The judge ruled that Halligan had been serving unlawfully since Sept. 22 and concluded that “all actions flowing from Ms. Halligan’s defective appointment” had to be set aside. That included the Comey and James indictments.
In their response, Bondi, Blanche and Halligan called Novak’s move an “inquisition,” “insult,” and a “cudgel” against the executive branch. The Justice Department argued that Currie’s ruling in November applied only to the Comey and James cases and did not bar Halligan from calling herself U.S. attorney in other cases that she oversees.
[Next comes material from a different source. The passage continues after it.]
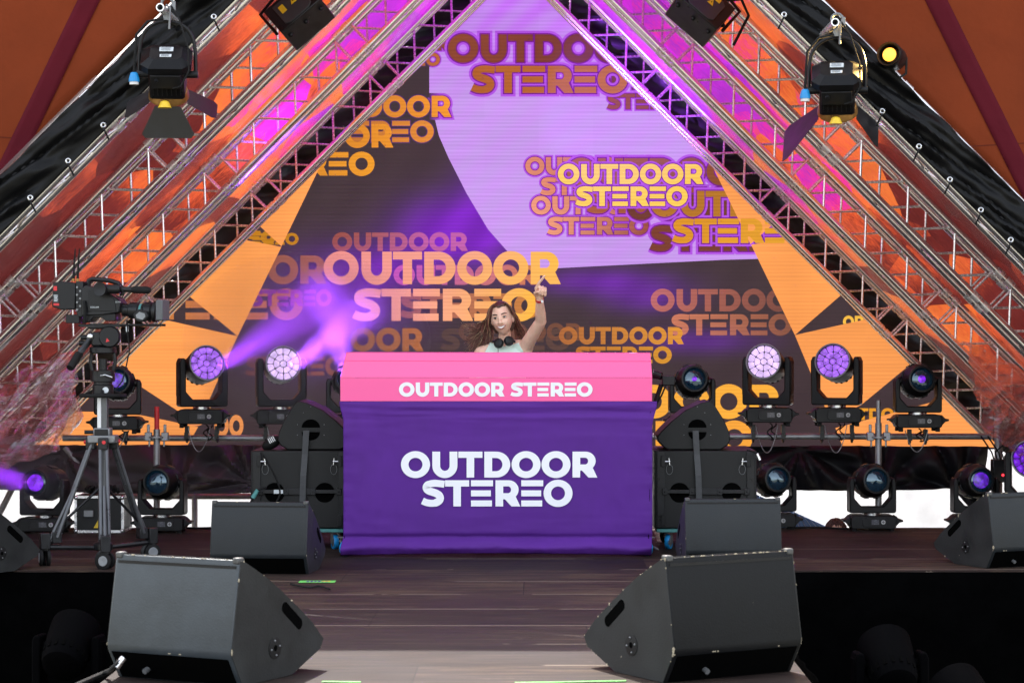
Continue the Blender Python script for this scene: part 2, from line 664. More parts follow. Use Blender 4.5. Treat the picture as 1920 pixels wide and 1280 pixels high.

“Adding insult to error, [Novak’s order] posits that the United States’ continued assertion of its legal position that Ms. Halligan properly serves as the United States Attorney amounts to a factual misrepresentation that could trigger attorney discipline. The Court’s thinly veiled threat to use attorney discipline to cudgel the Executive Branch into conforming its legal position in all criminal prosecutions to the views of a single district judge is a gross abuse of power and an affront to the separation of powers,” the Justice Department wrote.
In his earlier order, Novak said that Currie’s decision “remains binding precedent in this district and is not subject to being ignored.”
The Justice Department called Currie’s ruling “erroneous”: and said that Halligan is entitled to maintain her position “notwithstanding a single district judge’s contrary view.”
On Monday, the second-highest ranking federal prosecutor in the Eastern District of Virginia, Robert McBride, was fired after he refused to help lead the Justice Department’s prosecution of Comey, a source familiar with the matter told CBS News. McBride is a former longtime federal prosecutor in Kentucky’s Eastern District and had only been on the job as first assistant U.S. attorney for a few months after joining the office in the fall.
Halligan is a former insurance lawyer who was a member of President Trump’s legal team, and joined Mr. Trump’s White House staff after he won a second term in 2024. In September, Halligan was selected to serve as interim U.S. attorney for the Eastern District of Virginia after her predecessor abruptly left the post amid concerns he would be forced out for failing to prosecute James.
Just days after she was appointed, Halligan sought and secured a two-count indictment against Comey alleging he lied to Congress during testimony in September 2020. James, the New York attorney general, was indicted on bank fraud charges in early October. Both pleaded not guilty and pursued several arguments to have their respective indictments dismissed, including the validity of Halligan’s appointment, and claims of vindictive prosecution.